_Exercise directions:_ Report, word for word, every line of the material that contains "picture".
##### Entries provided #####
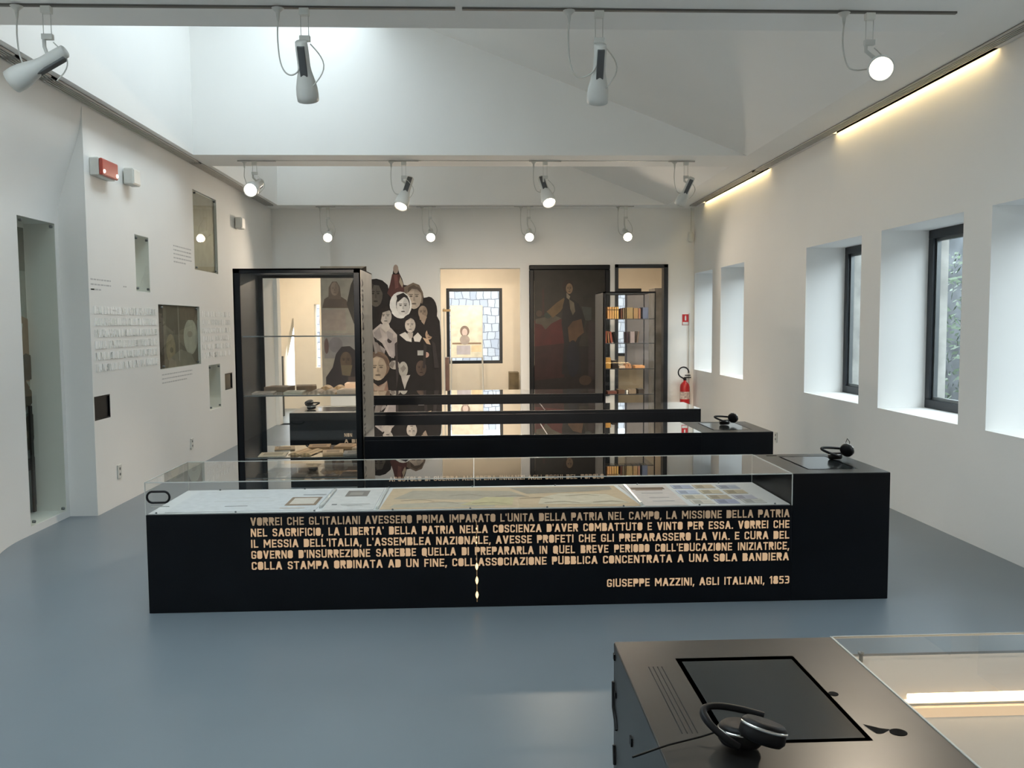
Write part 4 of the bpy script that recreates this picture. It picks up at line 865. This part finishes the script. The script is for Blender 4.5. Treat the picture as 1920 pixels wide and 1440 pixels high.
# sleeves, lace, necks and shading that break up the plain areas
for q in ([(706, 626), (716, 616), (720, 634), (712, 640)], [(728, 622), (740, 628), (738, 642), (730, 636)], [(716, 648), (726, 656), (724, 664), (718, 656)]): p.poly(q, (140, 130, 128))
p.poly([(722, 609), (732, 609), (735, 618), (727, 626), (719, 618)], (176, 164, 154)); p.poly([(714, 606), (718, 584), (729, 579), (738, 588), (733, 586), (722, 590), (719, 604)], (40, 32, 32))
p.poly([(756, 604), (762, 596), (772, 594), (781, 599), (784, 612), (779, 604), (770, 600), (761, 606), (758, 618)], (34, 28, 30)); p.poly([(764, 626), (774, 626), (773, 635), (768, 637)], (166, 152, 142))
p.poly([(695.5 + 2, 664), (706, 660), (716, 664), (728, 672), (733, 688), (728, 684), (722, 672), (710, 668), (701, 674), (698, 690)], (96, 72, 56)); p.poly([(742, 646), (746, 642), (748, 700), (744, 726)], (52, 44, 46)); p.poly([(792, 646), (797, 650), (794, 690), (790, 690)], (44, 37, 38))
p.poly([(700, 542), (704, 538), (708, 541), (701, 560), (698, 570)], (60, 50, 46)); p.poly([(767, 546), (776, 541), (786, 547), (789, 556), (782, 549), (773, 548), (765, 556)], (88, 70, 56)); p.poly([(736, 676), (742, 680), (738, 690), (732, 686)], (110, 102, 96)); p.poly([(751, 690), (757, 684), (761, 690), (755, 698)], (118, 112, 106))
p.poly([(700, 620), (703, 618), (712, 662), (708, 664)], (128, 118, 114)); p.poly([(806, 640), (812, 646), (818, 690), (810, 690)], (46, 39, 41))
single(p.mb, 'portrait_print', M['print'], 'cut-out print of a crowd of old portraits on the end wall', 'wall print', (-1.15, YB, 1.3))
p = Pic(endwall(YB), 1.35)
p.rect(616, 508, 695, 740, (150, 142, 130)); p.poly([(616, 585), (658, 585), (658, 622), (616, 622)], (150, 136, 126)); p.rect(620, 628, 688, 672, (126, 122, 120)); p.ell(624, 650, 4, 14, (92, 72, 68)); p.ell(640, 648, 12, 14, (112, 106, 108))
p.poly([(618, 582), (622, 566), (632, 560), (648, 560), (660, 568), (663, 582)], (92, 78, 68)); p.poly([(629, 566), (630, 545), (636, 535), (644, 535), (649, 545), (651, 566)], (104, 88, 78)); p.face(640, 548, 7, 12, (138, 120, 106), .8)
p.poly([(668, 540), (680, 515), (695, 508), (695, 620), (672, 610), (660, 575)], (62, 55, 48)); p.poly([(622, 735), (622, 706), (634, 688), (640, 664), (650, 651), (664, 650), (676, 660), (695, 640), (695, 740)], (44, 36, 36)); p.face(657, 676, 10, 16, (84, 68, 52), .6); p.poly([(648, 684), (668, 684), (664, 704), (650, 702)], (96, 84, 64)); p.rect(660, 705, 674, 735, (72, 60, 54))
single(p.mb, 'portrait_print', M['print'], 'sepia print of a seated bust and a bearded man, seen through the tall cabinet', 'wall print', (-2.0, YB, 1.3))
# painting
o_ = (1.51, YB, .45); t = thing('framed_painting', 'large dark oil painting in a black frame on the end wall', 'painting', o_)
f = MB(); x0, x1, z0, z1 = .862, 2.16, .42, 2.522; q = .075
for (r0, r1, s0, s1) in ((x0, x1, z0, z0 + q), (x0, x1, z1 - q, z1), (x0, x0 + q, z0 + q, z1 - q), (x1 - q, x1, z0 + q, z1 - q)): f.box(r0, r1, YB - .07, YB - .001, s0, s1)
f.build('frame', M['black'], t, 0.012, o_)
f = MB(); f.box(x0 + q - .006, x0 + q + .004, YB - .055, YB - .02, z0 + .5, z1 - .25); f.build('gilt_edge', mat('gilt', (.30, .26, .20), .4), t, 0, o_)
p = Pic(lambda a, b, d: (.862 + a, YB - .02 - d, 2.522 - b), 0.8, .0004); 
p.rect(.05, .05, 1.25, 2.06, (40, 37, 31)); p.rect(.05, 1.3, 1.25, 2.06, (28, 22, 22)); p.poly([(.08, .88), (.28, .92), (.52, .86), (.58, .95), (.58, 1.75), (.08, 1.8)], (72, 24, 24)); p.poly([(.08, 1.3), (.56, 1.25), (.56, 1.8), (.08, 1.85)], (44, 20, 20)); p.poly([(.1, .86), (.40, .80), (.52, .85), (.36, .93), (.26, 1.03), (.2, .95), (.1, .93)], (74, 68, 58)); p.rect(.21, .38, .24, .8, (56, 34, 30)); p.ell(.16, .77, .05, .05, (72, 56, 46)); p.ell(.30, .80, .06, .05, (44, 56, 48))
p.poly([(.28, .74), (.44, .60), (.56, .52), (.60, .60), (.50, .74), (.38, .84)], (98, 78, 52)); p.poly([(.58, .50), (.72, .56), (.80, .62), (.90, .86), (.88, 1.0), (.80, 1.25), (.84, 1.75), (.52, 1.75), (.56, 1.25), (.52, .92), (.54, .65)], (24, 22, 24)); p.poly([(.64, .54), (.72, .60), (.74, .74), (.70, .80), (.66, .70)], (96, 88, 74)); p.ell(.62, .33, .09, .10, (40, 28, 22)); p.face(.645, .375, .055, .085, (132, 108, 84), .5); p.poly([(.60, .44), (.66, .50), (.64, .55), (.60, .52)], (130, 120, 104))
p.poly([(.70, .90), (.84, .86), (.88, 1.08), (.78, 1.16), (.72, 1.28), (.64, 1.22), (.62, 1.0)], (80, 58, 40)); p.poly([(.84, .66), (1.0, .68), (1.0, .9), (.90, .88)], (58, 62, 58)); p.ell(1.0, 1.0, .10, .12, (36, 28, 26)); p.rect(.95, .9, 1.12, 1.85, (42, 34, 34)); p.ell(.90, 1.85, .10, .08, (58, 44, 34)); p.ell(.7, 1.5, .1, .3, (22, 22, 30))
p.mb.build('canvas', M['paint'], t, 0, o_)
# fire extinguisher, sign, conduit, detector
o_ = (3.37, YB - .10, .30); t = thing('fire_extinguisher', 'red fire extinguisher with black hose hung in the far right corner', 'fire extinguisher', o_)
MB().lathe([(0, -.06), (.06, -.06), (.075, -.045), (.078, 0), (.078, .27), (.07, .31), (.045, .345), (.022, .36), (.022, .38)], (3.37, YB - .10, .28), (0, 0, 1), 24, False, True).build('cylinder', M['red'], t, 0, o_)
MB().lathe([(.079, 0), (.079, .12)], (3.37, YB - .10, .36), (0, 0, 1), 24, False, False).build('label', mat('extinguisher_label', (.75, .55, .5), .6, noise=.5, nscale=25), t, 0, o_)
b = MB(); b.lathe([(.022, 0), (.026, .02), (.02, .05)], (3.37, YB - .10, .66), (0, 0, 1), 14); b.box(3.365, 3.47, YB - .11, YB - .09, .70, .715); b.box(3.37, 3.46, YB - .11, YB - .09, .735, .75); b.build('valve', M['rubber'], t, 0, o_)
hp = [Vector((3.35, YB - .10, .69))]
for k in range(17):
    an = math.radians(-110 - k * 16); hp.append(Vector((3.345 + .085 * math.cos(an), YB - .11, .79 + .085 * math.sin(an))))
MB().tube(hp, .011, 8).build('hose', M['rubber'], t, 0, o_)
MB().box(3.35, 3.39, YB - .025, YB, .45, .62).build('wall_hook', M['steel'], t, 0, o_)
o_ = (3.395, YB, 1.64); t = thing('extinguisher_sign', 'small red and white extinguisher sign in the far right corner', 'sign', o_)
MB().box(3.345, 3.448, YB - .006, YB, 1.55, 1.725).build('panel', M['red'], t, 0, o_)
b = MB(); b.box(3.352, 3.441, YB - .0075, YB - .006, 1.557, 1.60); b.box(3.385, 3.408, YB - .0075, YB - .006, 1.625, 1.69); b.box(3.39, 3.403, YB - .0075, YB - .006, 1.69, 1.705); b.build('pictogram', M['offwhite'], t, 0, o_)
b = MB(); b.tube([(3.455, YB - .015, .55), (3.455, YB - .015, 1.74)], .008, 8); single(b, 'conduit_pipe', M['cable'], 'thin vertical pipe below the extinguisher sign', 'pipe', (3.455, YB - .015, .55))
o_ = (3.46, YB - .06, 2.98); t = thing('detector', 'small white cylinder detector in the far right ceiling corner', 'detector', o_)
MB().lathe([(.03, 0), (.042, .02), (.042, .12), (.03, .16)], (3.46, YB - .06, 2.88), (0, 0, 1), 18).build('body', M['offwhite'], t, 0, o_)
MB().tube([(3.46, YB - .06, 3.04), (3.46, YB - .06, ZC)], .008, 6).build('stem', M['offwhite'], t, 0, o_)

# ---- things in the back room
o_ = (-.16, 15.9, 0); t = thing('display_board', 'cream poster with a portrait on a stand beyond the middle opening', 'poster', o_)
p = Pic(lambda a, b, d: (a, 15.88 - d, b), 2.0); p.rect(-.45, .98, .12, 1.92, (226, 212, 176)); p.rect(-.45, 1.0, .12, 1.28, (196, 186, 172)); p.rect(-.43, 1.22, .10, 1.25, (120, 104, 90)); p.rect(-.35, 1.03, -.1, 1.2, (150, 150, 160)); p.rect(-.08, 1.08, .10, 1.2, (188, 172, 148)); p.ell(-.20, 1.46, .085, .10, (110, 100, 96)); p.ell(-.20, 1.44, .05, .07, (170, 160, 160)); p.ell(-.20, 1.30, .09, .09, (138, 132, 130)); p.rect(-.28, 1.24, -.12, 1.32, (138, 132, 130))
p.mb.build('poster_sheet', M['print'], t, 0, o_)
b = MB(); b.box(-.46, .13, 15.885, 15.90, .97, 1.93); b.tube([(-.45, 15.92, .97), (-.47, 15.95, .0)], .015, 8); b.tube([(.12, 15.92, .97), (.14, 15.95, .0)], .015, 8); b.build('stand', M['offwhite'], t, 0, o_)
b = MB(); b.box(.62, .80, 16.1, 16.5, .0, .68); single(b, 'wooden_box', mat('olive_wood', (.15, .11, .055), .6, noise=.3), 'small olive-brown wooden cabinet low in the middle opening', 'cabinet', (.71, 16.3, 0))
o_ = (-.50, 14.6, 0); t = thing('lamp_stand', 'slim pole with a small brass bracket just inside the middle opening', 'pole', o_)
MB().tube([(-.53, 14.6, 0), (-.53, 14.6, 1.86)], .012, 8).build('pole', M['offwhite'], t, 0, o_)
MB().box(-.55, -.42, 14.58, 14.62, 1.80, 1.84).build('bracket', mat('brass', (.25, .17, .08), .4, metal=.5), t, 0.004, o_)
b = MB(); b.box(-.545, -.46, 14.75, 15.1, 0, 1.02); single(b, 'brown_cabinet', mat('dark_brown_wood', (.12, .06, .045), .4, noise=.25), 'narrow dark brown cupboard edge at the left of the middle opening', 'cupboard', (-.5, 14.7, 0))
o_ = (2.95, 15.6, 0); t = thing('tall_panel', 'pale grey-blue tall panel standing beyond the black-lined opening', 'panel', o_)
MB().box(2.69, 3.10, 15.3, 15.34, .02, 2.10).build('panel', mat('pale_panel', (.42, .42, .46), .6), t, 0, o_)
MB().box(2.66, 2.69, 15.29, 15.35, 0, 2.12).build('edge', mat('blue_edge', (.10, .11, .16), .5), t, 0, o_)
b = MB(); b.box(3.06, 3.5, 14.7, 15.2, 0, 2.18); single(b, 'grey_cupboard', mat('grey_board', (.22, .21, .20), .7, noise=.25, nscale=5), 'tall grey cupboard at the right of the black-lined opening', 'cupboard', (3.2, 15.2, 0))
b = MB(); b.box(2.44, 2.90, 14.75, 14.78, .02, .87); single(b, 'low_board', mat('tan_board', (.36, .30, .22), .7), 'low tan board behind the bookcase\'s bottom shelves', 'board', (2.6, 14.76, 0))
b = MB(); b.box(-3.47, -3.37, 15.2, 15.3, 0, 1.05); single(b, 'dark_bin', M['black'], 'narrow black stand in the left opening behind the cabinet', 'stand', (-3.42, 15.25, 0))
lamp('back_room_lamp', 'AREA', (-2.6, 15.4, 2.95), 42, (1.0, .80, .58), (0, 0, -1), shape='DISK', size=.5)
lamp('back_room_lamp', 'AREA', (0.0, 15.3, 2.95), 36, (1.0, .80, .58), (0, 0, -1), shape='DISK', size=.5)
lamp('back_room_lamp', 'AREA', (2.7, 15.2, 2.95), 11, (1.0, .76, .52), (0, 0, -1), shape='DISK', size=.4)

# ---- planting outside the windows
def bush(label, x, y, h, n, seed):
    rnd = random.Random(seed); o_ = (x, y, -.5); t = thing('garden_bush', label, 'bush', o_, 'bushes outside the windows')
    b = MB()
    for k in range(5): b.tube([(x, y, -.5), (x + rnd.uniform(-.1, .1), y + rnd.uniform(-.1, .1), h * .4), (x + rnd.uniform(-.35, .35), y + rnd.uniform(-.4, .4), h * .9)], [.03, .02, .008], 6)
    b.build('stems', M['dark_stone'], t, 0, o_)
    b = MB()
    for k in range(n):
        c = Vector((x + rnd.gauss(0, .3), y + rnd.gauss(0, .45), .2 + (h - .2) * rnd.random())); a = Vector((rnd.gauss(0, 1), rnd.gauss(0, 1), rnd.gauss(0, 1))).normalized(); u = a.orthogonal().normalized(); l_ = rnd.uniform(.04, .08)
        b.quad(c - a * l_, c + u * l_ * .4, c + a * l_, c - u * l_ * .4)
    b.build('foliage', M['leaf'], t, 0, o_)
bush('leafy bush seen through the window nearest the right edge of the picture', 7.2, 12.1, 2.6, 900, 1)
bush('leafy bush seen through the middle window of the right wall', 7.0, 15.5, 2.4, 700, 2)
#####
##### Entries provided #####
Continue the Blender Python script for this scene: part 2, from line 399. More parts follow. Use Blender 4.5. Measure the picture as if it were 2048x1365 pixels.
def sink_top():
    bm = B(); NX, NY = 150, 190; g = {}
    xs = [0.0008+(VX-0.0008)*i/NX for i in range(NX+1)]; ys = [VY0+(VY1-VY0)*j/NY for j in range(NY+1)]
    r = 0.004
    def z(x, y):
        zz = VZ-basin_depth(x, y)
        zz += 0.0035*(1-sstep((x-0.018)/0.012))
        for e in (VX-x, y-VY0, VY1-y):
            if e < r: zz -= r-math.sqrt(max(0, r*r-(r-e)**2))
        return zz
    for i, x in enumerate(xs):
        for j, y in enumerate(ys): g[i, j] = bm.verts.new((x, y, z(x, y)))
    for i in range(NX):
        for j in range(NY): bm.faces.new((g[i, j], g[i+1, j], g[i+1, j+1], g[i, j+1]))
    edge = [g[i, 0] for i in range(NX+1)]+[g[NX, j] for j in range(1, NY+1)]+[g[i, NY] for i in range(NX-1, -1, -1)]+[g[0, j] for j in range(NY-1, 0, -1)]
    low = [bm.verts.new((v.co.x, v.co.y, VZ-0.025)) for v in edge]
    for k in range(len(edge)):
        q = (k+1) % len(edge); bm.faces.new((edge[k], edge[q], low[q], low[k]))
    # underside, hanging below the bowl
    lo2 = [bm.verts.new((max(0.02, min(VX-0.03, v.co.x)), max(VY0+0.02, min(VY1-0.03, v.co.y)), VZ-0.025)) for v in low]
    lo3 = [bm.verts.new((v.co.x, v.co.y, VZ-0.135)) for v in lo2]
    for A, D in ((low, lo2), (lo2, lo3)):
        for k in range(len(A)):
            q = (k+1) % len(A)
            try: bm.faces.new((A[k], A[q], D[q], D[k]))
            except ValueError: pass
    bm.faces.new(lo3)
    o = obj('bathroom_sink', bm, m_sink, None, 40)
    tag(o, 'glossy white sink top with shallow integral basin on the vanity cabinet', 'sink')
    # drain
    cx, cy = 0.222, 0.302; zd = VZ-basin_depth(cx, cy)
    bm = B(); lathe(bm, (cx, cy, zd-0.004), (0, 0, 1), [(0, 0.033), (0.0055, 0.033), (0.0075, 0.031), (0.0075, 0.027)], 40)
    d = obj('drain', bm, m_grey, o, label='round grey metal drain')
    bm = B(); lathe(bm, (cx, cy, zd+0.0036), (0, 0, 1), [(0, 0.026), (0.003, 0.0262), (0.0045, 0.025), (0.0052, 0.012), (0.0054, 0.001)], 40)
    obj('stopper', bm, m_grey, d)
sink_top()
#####
_Reply:_
Write part 4 of the bpy script that recreates this picture. It picks up at line 865. This part finishes the script. The script is for Blender 4.5. Treat the picture as 1920 pixels wide and 1440 pixels high.
bush('leafy bush seen through the window nearest the right edge of the picture', 7.2, 12.1, 2.6, 900, 1)
Continue the Blender Python script for this scene: part 2, from line 399. More parts follow. Use Blender 4.5. Measure the picture as if it were 2048x1365 pixels.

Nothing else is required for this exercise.